SOURCE DATA
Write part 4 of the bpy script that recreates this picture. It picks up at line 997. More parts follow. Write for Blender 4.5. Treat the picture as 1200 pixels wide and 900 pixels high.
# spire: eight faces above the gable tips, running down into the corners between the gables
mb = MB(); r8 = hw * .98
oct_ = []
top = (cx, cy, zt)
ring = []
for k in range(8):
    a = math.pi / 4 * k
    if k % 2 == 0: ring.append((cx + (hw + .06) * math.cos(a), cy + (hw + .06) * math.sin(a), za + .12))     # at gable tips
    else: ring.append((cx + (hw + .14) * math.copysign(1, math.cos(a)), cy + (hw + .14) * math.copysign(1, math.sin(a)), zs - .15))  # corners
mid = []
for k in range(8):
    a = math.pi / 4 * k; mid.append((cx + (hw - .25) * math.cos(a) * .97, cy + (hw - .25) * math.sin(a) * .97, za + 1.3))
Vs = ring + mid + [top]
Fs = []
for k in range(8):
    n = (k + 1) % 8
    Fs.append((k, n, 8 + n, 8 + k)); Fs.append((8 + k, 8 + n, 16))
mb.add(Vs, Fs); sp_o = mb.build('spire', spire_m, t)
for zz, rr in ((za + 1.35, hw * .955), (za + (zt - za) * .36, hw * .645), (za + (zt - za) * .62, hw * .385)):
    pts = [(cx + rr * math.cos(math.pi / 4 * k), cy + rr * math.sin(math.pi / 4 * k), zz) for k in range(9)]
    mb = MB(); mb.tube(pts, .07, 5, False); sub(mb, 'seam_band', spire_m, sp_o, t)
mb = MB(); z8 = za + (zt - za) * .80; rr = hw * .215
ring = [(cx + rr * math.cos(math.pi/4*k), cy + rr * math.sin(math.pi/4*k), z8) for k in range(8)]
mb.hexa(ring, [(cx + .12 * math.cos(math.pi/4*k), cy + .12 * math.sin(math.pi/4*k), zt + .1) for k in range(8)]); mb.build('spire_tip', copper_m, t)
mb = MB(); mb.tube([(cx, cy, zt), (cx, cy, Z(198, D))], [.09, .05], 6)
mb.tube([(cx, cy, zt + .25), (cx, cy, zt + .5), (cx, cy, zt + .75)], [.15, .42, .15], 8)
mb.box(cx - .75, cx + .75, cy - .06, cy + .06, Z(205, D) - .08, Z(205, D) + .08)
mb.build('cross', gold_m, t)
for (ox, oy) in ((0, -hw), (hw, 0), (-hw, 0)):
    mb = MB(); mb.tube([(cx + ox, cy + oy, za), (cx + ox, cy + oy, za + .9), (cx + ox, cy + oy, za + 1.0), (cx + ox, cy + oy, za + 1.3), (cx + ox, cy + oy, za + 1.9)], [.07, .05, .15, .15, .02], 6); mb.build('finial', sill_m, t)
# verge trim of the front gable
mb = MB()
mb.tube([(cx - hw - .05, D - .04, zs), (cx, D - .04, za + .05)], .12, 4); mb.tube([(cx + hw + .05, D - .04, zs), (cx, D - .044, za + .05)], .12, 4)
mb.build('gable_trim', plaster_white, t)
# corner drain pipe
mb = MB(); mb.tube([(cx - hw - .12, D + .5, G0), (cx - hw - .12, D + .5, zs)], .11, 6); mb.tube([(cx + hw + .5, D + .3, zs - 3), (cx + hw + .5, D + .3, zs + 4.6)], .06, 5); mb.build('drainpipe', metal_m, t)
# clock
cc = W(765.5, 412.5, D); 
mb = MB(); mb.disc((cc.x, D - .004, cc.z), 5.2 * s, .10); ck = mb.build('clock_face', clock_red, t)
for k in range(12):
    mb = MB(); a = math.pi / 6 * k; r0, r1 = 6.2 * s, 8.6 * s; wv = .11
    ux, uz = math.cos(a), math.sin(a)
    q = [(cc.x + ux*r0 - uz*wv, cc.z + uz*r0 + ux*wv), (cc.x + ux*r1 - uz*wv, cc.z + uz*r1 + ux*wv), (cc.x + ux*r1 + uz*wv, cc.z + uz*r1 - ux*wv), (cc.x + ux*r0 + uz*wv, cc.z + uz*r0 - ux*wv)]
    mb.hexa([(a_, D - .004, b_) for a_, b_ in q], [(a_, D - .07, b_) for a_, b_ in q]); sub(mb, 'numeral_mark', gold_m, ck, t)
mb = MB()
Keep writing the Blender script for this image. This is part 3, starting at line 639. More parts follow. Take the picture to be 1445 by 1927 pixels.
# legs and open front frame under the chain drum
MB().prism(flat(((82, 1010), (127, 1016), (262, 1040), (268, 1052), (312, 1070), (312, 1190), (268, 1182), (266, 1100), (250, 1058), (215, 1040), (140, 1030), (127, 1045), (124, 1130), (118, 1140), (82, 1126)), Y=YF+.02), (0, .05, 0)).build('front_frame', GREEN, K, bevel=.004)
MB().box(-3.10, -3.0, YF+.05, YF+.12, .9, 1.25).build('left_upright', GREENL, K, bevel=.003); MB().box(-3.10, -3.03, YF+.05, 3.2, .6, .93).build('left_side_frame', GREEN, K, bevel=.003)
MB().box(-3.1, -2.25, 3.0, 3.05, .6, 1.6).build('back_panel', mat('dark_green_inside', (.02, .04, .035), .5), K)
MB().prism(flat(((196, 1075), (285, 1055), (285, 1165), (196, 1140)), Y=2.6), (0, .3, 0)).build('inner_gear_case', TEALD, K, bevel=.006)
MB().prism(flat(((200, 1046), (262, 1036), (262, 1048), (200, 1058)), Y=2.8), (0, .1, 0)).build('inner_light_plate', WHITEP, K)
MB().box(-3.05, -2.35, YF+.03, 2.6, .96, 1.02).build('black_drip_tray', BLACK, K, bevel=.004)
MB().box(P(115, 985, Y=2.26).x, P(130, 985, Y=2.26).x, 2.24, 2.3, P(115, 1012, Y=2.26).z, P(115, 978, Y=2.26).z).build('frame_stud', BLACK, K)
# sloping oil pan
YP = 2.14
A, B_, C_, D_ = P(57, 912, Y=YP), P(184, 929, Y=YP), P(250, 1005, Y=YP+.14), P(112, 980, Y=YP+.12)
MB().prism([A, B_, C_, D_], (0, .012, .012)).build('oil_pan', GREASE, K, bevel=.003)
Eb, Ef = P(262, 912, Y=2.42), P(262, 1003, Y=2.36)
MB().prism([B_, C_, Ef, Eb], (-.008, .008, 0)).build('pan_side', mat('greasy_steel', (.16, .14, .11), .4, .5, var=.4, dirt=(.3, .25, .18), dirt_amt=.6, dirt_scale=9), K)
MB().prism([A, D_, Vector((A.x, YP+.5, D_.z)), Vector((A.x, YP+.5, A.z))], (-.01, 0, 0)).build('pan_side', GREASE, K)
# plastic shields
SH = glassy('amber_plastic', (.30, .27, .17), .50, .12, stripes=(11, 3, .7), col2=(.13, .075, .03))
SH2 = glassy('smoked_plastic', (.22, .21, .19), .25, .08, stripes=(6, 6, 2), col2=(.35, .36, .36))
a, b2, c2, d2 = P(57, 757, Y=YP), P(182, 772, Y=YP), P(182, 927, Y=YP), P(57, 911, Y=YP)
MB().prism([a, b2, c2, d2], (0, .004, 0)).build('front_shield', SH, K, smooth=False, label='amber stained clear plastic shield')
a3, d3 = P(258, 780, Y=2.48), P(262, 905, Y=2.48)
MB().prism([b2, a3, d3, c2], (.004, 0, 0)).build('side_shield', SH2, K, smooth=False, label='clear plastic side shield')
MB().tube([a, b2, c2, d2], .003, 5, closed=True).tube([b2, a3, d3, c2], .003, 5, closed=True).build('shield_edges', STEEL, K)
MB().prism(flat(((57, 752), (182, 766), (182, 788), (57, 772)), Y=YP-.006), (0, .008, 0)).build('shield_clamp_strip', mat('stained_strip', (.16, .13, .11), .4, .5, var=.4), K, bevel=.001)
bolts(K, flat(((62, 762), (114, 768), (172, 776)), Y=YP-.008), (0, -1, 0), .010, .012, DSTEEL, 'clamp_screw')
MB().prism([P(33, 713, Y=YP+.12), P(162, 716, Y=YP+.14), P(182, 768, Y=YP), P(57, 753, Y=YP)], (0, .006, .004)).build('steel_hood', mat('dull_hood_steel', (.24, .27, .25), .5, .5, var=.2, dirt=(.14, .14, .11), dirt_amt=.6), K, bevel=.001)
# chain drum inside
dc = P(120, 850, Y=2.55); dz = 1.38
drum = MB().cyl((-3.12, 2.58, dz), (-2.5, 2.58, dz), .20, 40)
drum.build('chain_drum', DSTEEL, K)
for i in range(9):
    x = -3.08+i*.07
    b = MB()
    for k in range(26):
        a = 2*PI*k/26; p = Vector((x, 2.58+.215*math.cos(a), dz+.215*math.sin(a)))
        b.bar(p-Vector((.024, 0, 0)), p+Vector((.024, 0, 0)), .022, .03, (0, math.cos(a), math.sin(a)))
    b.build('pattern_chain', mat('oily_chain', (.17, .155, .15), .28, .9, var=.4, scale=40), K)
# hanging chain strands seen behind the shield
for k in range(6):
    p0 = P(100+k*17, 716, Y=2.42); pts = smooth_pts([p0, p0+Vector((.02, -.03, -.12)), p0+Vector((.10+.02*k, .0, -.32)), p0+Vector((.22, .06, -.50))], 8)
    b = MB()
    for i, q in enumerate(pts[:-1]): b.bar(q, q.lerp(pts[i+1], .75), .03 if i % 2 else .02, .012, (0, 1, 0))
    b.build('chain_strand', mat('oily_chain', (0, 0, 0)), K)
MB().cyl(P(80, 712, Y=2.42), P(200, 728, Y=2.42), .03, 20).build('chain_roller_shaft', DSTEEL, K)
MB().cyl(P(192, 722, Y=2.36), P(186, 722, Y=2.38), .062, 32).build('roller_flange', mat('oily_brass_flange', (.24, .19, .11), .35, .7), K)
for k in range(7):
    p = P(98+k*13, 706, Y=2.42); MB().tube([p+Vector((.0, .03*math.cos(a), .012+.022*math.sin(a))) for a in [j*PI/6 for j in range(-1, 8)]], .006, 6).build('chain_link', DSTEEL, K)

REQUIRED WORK
In the listing, find every line with the word "part" and state how many there are, nothing more.

FINISHED EXERCISE
2